Would you extract the whole listing below and retype it exactly?

---------- THE INPUT ----------

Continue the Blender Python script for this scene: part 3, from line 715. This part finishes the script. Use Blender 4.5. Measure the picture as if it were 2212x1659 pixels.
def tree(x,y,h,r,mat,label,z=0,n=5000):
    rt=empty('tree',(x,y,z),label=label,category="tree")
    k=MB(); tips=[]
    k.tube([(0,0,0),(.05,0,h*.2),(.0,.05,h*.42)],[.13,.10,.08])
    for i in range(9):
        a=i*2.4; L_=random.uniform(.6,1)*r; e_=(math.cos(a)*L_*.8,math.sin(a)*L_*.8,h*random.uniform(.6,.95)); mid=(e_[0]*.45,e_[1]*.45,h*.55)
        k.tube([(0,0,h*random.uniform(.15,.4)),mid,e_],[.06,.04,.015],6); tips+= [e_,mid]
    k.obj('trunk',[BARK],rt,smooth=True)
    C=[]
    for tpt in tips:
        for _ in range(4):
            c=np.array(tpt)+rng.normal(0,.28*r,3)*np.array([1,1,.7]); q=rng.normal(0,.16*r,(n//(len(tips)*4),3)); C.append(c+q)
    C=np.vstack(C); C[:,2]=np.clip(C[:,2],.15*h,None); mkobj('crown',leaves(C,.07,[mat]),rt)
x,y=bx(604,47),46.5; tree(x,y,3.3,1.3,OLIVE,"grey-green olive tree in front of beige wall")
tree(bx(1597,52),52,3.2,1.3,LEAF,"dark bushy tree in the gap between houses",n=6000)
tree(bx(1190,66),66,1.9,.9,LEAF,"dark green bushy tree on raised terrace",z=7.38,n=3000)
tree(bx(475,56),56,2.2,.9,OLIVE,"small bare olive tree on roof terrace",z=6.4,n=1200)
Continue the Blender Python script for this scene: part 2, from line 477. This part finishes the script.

----------

ANSWER TO THE TASK
Continue the Blender Python script for this scene: part 3, from line 715. This part finishes the script. Use Blender 4.5. Measure the picture as if it were 2212x1659 pixels.
def tree(x,y,h,r,mat,label,z=0,n=5000):
    rt=empty('tree',(x,y,z),label=label,category="tree")
    k=MB(); tips=[]
    k.tube([(0,0,0),(.05,0,h*.2),(.0,.05,h*.42)],[.13,.10,.08])
    for i in range(9):
        a=i*2.4; L_=random.uniform(.6,1)*r; e_=(math.cos(a)*L_*.8,math.sin(a)*L_*.8,h*random.uniform(.6,.95)); mid=(e_[0]*.45,e_[1]*.45,h*.55)
        k.tube([(0,0,h*random.uniform(.15,.4)),mid,e_],[.06,.04,.015],6); tips+= [e_,mid]
    k.obj('trunk',[BARK],rt,smooth=True)
    C=[]
    for tpt in tips:
        for _ in range(4):
            c=np.array(tpt)+rng.normal(0,.28*r,3)*np.array([1,1,.7]); q=rng.normal(0,.16*r,(n//(len(tips)*4),3)); C.append(c+q)
    C=np.vstack(C); C[:,2]=np.clip(C[:,2],.15*h,None); mkobj('crown',leaves(C,.07,[mat]),rt)
x,y=bx(604,47),46.5; tree(x,y,3.3,1.3,OLIVE,"grey-green olive tree in front of beige wall")
tree(bx(1597,52),52,3.2,1.3,LEAF,"dark bushy tree in the gap between houses",n=6000)
tree(bx(1190,66),66,1.9,.9,LEAF,"dark green bushy tree on raised terrace",z=7.38,n=3000)
tree(bx(475,56),56,2.2,.9,OLIVE,"small bare olive tree on roof terrace",z=6.4,n=1200)
Continue the Blender Python script for this scene: part 2, from line 477. This part finishes the script.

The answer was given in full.